Here, these two verbs describe the opposite effect of this man’s “energizing” by Satan. The Lord will “deactivate” the Devil’s “energizing” power at work in the “Lawless One.” The immediate point is not his personal destruction, but the voiding of Satan’s efforts. Jesus will not simply destroy this satanic agent, but he will also demonstrate his superiority by undoing the works of the Devil performed by this man.

The term “appearance” or epiphaneia applied here to the “arrival” of Jesus occurs only in Paul’s letters. In them, he consistently applies it to the “appearance” of Jesus at the end of the age - (1 Timothy 6:14, 2 Timothy 1:10, 4:1, 4:8, Titus 2:13).

The “Lawless One” will employ “all manner of mighty works and signs and wonders of falsehood.” The language echoes the saying of Jesus - “For there shall arise false Christs, and false prophets, and shall show great signs and wonders; insomuch that, if it were possible, they shall deceive the very elect” - (Matthew 24:24).

Jesus does not deny the genuineness of the “signs and wonders” performed by false prophets, but their purpose is to deceive “the elect.”

Likewise in Paul’s letter. The term “wonders of falsehood” does not mean phony miracles, but ones designed to deceive men. This understanding is confirmed by the next clause, “and with all manner of the deceit of unrighteousness in them who are destroying themselves.”


Men who refuse the truth are “destroying themselves.” The Greek verb is either in the middle voice (“destroying themselves”) or the passive (“them who are being destroyed”). The point is not that some men are predestined for destruction, but many will be destroyed because they reject the word of God.

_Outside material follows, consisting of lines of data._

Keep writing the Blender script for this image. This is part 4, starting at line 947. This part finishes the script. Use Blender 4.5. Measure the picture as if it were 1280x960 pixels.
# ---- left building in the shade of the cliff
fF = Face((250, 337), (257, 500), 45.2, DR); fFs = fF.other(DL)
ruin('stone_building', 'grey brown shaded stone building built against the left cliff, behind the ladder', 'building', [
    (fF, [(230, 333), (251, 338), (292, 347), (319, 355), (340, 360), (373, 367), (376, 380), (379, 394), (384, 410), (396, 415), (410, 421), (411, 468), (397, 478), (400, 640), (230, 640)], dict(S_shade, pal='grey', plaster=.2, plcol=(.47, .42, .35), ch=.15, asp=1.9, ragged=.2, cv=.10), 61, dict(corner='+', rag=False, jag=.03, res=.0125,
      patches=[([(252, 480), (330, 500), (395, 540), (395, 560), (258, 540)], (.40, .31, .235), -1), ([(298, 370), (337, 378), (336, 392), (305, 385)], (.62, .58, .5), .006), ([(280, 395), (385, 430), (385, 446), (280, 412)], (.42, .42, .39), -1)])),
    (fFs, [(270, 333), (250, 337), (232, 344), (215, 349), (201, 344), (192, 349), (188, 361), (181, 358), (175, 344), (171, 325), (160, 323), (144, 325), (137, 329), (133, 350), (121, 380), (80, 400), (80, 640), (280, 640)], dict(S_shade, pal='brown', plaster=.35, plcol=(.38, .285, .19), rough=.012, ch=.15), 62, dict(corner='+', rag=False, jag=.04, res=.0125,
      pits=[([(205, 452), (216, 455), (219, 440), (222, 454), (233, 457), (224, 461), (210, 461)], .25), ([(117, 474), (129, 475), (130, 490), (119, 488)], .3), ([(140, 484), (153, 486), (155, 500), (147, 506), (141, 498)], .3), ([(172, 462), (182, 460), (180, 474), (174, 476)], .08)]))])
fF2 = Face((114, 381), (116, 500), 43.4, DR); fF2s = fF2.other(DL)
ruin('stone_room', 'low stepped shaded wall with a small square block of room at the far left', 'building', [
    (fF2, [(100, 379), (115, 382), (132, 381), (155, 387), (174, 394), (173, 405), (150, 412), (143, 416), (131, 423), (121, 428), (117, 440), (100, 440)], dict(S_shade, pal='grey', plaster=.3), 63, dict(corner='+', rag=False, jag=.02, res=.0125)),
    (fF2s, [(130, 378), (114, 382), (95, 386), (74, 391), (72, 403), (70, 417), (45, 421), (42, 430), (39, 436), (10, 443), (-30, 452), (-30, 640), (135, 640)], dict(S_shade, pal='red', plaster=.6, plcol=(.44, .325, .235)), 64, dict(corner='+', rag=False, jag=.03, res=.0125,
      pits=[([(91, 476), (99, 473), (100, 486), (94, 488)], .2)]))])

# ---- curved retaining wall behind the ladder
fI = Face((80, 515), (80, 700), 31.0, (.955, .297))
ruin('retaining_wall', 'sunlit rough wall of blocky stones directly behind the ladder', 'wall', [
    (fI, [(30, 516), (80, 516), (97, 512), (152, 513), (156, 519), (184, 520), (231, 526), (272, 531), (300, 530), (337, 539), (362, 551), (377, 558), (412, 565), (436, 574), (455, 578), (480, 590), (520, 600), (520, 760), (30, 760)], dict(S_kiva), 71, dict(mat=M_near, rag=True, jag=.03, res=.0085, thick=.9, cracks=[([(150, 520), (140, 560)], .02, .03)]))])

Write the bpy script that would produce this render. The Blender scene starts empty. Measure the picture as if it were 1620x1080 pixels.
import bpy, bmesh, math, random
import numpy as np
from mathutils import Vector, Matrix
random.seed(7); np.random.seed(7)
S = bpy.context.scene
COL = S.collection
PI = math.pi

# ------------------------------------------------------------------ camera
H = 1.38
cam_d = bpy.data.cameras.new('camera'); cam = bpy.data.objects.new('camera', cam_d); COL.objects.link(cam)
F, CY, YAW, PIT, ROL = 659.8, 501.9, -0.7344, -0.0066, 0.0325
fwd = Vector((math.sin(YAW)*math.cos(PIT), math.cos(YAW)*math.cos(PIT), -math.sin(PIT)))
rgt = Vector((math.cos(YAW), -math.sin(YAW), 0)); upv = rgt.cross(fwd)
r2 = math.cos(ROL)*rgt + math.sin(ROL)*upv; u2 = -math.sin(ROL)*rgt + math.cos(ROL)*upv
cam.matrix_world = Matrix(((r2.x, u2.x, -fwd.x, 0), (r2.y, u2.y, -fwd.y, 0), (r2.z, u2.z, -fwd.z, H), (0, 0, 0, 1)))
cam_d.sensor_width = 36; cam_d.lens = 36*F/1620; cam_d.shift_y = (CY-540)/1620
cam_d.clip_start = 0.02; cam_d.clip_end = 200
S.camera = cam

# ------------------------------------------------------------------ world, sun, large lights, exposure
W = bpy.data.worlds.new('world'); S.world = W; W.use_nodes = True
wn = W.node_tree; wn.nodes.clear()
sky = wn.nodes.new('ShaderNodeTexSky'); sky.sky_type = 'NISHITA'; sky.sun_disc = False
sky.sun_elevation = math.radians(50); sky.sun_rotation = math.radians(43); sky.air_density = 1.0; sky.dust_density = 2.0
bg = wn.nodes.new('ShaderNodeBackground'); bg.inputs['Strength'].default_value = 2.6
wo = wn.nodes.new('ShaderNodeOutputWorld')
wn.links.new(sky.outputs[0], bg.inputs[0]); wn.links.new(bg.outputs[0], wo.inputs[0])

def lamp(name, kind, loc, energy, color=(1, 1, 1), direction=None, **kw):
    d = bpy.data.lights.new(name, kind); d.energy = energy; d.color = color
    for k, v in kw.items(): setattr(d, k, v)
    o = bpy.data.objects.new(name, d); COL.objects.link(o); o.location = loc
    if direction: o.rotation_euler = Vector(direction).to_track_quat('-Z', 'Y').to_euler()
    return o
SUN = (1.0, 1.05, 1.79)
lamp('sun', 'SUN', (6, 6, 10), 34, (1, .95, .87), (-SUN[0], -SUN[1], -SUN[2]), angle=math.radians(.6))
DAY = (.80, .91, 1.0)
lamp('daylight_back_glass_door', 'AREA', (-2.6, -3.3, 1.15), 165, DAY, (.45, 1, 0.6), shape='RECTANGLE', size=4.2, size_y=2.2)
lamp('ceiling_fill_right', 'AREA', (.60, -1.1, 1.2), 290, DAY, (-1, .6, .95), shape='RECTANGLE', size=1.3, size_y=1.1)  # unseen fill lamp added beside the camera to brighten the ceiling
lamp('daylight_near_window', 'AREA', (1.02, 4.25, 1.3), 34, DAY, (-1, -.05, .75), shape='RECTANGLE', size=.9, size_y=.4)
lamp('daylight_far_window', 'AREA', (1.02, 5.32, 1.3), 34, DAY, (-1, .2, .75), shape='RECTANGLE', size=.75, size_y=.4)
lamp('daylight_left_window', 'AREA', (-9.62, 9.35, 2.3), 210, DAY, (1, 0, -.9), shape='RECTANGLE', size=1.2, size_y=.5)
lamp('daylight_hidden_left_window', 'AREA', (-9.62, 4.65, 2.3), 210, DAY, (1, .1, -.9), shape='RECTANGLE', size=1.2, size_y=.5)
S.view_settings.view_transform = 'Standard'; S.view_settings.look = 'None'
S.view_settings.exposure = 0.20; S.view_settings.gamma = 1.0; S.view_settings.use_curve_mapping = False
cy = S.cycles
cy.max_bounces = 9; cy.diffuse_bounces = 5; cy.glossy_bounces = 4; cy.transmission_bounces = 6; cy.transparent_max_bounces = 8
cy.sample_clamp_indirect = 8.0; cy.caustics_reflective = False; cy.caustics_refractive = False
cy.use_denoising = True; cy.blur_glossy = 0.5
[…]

Behind the image is the warning from Moses about false prophets. Regardless of how impressive any miracle is, if the man performing it steers God’s people to follow other gods, his words must be rejected - (Deuteronomy 13:1-3).

Paul has been discussing two events that must precede the “day of the Lord,” the unveiling of the “Lawless One” and the “Apostasy.” Men who do “not welcome the love of the truth” consciously reject it. This refers to the men who will apostatize from the true faith. It is for “this cause” - Not welcoming the truth - that they will be destroyed.

Paul is not discussing sinners in general, but the future destruction of the “Man of Lawlessness” and those who apostatize due to his efforts. Thus, he links the arrival of the “Lawless One” with the coming “Apostasy.”